Pretty much! My ISP was founded by https://en.wikipedia.org/wiki/Rudy_Rucker and is somewhat cheap and delightful and happily routes me a good amount of IPv6, and every 48 hours or so it RAs me an entirely different range even though I still have validity on the lease for the old one and everything breaks, so I've had to turn IPv6 off entirely (I sent dumps of the relevant lease traffic to support, they said they'd look into it, and then the ticket auto closed after being inactive for two years). I spent a while trying to make things work with IPv6 but the combination of it being broken at my end and also there still being enough people I want to provide access to who don't have it means it just wasn't a good option.
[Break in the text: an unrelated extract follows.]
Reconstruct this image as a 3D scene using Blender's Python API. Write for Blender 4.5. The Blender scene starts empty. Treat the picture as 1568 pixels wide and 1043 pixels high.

One of my places uses Frontier FiOS (soon to become Verizon again). They have zero support for IPv6, and it isn't even on their roadmap.
I use a static HE (Hurricane Electric) IPv6 tunnel there, and it works great.
The only issue is that YouTube thinks the IPv6 block is commercial or an AI dev scraping their content, so I can't look at videos unless I'm logged in to YouTube.
I’m also on FiOS, and despite repeated statements to the effect I’d never get IPv6 on my (20 year) old ONT, I’ve got a nice little /56 block assigned on my kit via DHCPv6. Problem is that, as it’s a DHCP block, it changes, and Namecheap presently does not offer any sort of Dynamic DNS for IPv6 addresses.
Still, it let me tear down the HE IPv6 tunnel I was also running, since the sole reason I needed IPv6 was so our household game consoles could all play online without cursed firewall rules and IP reservations. I’m pretty chuffed with the present status quo, even if it’s far from perfect.
One other thing I’d note about OPs article (for folks considering it as a way to work around shitty ISP policies) is that once you have this up and running, you also have a perfect setup for a reverse proxy deployment for your public services. Just make sure you’re watching your bandwidth so you don’t get a surprise bill.